When Christian Eckes clinched the ARCA Menards Series championship with his fourth win of the season in Friday night’s season finale at Kansas Speedway, it put the cap on an incredible season that saw him earn the title despite missing the third race of the season, the spring race at Salem Speedway. Eckes became the first driver to miss a race and still go on to win the championship since Tim Steele did it in 1997.

Steele thoroughly dominated the series that season, winning a dozen races – including five in a row – winning the championship by 340 points over second place Frank Kimmel. Steele crashed heavily testing for his NASCAR Cup Series debut at Atlanta, forcing the team to withdraw from the finale.

Steele’s withdrawal from the finale cost him not only whatever points he would have earned in the race, but also the 250-point bonus for completing the final segment of the season. Even still, he finished well ahead of Kimmel in the driver and owner standings.

While Eckes won the driver’s championship without competing in every race, didn’t win eight races more than the next nearest driver. His championship margin, 25 points over teammate Michael Self, was the closest since Justin Lofton beat Parker Kligerman by just five points in 2009.

Eckes’ absence from the Salem race jostled not only the driver’s standings but the owner’s standings as well. Combined with an all-star cast of drivers rotating in and out of the third full-time Venturini Motorsports entry meant the owner’s standings would look vastly different than the driver’s standings for the first time since 1995.

 That year, Andy Hillenburg won the season opener at Daytona driving for Ken Schrader Racing. After he won the race, Hillenburg decided to pursue the series championship, doing so in his own racecars. He won the driver’s championship but since he had one less race in the owner’s standings, a race he won no less, second-place driver Bobby Bowsher’s owner Jack Bowsher was able to win the series’ owner’s championship.

The 2019 owner’s points championship was officially locked up when Harrison Burton rolled from the grid in the finale at Kansas. Burton won the season opener at Daytona for the team, and teammate Chandler Smith won five times on the short tracks with victories at Toledo, Madison, Elko, Iowa, and Lucas Oil Raceway. Add in strong performances by Brandon Lynn at Talladega, Logan Seavey at Springfield and DuQuoin, and Myatt Snider at Michigan and the No. 20 team’s dominance throughout the season becomes clear.

Six wins. Eighteen top ten finishes, with 14 of those in the top five. Thirteen races led for a total of 757 laps. Seven General Tire Pole Awards. All told, that put Billy Venturini’s No. 20 team 200 points head of his father, listed as the owner of the No. 15 team that Eckes drove in 19 of the series’ 20 races and Burton drove in the other.

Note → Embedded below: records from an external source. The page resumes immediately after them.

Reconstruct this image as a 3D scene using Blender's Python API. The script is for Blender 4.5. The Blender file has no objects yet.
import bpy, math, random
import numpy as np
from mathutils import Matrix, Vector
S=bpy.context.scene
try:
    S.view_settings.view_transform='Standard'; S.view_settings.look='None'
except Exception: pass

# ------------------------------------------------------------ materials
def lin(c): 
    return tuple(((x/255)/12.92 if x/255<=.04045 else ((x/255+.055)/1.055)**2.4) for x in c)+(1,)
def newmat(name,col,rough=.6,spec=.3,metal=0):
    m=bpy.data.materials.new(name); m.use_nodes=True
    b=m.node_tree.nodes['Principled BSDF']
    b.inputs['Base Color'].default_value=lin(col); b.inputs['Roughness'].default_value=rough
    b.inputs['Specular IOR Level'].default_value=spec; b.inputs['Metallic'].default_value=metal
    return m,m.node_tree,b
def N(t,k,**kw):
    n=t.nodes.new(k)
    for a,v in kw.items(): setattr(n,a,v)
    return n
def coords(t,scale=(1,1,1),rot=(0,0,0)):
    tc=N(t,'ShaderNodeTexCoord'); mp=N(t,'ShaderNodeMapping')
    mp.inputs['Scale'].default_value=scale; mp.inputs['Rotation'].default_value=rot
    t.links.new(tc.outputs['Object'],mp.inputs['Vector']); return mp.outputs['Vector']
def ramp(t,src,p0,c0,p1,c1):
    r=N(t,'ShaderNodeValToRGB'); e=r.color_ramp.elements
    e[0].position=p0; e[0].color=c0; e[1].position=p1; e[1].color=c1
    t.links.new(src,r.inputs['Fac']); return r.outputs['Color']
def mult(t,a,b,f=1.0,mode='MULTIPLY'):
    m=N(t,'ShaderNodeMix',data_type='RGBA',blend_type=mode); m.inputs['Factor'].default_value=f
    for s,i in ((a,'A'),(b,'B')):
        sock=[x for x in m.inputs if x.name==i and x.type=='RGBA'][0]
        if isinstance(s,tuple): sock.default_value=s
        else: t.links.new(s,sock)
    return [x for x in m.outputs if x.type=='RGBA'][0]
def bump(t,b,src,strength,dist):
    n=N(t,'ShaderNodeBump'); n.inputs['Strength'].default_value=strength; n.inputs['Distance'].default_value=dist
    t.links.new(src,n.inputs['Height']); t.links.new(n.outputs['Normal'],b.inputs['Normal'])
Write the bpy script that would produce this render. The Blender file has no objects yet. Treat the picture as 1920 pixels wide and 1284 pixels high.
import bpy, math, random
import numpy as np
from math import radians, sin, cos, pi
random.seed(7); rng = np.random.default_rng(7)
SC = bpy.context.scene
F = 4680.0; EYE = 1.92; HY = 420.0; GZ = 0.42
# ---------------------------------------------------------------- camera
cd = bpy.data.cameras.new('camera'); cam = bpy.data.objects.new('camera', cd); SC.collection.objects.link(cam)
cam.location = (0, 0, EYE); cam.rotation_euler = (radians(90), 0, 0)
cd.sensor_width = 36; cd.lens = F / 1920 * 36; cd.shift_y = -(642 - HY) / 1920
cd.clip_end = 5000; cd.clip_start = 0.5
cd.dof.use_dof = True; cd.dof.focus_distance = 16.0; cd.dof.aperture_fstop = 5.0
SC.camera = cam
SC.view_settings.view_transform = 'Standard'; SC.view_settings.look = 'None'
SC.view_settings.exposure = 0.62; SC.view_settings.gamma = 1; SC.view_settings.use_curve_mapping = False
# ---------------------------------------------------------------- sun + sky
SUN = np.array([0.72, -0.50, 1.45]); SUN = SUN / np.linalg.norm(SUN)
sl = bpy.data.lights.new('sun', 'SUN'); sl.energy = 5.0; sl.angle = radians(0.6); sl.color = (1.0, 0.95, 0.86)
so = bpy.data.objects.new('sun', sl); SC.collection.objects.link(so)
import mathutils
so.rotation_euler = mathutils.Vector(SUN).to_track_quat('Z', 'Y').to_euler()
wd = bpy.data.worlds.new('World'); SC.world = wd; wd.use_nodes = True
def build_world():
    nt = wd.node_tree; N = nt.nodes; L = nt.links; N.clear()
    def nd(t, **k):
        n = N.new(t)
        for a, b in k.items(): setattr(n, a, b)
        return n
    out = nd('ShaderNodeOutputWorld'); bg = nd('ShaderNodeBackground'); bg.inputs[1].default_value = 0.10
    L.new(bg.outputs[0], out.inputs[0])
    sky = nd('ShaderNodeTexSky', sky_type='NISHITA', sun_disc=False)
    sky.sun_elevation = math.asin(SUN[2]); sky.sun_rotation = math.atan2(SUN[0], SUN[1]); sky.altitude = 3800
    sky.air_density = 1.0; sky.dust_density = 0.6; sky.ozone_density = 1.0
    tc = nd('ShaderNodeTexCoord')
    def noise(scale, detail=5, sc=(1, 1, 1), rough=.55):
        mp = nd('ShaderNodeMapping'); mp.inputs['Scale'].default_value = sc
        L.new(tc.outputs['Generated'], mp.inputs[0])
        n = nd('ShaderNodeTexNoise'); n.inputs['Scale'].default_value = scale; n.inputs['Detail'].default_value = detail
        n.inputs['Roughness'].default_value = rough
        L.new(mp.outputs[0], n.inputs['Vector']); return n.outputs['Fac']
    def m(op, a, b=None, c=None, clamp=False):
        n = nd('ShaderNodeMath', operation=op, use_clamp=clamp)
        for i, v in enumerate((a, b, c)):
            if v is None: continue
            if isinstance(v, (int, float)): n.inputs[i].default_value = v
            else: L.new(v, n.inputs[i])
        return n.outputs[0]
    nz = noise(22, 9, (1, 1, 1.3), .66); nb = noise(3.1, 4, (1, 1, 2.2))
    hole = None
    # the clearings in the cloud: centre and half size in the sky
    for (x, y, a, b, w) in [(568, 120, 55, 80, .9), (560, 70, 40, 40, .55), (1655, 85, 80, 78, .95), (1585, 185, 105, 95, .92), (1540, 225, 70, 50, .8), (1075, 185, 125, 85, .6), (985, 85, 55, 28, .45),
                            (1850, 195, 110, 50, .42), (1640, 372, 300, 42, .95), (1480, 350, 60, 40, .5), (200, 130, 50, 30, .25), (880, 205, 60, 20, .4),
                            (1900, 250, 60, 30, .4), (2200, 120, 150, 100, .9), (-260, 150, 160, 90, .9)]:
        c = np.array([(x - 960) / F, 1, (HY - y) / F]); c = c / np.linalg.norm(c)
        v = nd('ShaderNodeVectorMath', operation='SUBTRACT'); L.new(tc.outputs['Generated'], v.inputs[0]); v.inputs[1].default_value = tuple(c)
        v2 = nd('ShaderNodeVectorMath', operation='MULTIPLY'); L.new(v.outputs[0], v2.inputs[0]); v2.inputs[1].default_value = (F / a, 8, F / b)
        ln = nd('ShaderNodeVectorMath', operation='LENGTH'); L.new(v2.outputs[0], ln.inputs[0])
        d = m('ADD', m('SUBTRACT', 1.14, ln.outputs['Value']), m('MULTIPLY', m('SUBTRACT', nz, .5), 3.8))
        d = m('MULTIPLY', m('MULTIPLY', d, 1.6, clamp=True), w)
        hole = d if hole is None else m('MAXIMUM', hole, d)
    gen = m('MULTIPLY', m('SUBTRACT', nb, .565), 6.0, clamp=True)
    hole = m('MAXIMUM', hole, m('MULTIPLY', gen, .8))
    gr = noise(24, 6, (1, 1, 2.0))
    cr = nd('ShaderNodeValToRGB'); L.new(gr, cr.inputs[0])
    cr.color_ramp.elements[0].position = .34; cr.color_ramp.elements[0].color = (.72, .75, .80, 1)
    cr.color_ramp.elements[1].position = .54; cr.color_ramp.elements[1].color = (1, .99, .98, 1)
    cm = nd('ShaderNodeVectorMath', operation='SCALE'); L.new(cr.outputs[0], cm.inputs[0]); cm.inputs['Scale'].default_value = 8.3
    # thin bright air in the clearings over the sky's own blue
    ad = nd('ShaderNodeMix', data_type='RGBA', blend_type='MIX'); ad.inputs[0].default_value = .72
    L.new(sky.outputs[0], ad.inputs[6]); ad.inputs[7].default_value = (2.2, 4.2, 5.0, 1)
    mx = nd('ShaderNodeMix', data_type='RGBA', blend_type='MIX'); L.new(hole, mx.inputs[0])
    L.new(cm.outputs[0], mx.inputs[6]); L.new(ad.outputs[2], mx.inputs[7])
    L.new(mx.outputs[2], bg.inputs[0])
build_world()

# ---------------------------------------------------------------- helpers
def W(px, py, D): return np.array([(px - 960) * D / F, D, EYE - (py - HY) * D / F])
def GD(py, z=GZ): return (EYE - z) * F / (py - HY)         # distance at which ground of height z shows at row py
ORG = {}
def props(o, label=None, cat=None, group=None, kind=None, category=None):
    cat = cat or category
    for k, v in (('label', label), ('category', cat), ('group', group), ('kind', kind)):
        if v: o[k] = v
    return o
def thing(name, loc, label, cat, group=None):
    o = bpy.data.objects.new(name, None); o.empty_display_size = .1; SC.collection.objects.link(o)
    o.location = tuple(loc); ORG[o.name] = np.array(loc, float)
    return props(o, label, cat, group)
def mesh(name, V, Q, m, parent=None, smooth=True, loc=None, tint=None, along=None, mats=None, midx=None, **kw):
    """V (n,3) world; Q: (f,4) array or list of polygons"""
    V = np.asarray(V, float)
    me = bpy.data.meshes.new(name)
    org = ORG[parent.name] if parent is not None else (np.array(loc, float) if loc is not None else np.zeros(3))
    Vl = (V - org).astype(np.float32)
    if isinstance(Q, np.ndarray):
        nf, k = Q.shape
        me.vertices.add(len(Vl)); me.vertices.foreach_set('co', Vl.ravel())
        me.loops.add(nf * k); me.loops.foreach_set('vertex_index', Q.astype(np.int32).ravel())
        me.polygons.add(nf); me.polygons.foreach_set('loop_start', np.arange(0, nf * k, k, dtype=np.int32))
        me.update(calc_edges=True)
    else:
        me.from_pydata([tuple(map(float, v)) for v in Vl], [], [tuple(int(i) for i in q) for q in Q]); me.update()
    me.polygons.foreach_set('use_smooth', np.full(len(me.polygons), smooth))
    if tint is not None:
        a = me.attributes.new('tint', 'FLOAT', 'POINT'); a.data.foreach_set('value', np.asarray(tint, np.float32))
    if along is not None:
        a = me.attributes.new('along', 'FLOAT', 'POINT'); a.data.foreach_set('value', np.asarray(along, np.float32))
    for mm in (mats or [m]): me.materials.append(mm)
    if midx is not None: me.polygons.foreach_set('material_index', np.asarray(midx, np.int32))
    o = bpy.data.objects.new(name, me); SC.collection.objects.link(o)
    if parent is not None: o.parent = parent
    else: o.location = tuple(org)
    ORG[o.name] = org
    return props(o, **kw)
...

ARCA’s 67th season will come to a close when Christian Eckes will officially be crowned the 36th ARCA Menards Series champion on Saturday, December 14 at the Championship Banquet held at the Indiana State Convention Center, held annually in conjunction with the Performance Racing Industry Trade Show. Tickets to the black tie gala, which are also available to the general public, will go on sale on Monday, October 28.